Company - Virtus Solis
Product/Service
- Classification
- Space Utilities
- Category
- Space Solar Power
Power Beaming
Resources - Energy
- Fields
- Space Solar Power
Wireless Power Transfer
- Status
- Development
- First launch
- 2027
Was awarded $200,000 for the NASA Centennial Challenge: Watts on the Moon Phase 2. This challenge describes delivering energy across 3km from a variable source and delivering to a load at the other end - which we solved with our core wireless power transfer technology and a novel energy storage system. Won $200,000 as one of the 7 winning teams of Phase 2, Level 1 of NASA's Watts on the Moon Challenge.
Access to to low-cost energy is the greatest lever for universal prosperity. We believe the primary energy market, which is 85% powered by fossil fuels has no equitable path to sustainability with current technology. The intermittency and non-dispatchable nature of wind and terrestrial solar are not solvable with known battery energy storage at any cost. Space-based solar avoids the need for storage by beaming energy from sun-lit space through weather and night to anywhere on the planet.
Our solution is simultaneously scalable, low-cost, safe and clean. We can enable large scale desalination, recycling and chemical synthesis, as well as urban vertical farming as examples..
How our Space-Based Solar Power System Works:
- Solar power gathered in space by small satellites with high efficiency solar panels.
- Satellites are grouped into massive arrays--100,000 satellites for 100MW--allowing for a highly scalable energy platform.
- Satellites are in sunlight all of the time with long dwell time over the northern/southern hemisphere due to orbital characteristics.
- Solar energy is converted to microwaves to beam energy to ground - rectennas gather microwave energy and convert to electricity.
- Energy can then be sold into the power grid or supply high demand users with energy directly.
The first fractional space based solar power system Proof of Concept demonstration, 2023-03-21
- One power satellite of 1.92m aperture - 6,400 transmitting antenna elements.
- One receiving antenna (rectenna) of 1.32m x 1.62m aperture - 1,944 receiving antenna elements.
- Significant fraction of orbit to ground distance wireless power transfer at 10GHz frequency.
- Farfield distance = 2*A^2/γ , A = aperture (m), γ = Wavelength (m) which is 0.03m for 10Ghz.
- Orbital distance 35,000,000m = 2*A^2/0.03, or 724m aperture for an orbital array.
- 2*1.92^2/0.03 = 245m farfield distance, therefore 100m is 41% of equivalent to orbital distance.
- Safe transfer of received Direct Current power.
- Limited by allowable peak microwave intensities to 20% of sunlight.
- The demonstration is destined for medium-Earth orbit, where Earth’s atmosphere will not interfere with “continuous solar power generation,” according to the news release.
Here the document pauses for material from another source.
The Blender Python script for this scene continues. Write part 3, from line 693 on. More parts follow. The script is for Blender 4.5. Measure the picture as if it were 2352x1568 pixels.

- The 2027 mission is designed to showcase critical power-generation technologies including in-space assembly of solar panels and transmission of more than one kilowatt to Earth. The news release calls the 2027 mission “a precursor to large-scale commercial megawatt-class solar installations in space by 2030.”
- “The success of the pilot plant will validate the practicality of [space-based solar power] as a reliable and perpetual energy source,” Bucknell said in a statement.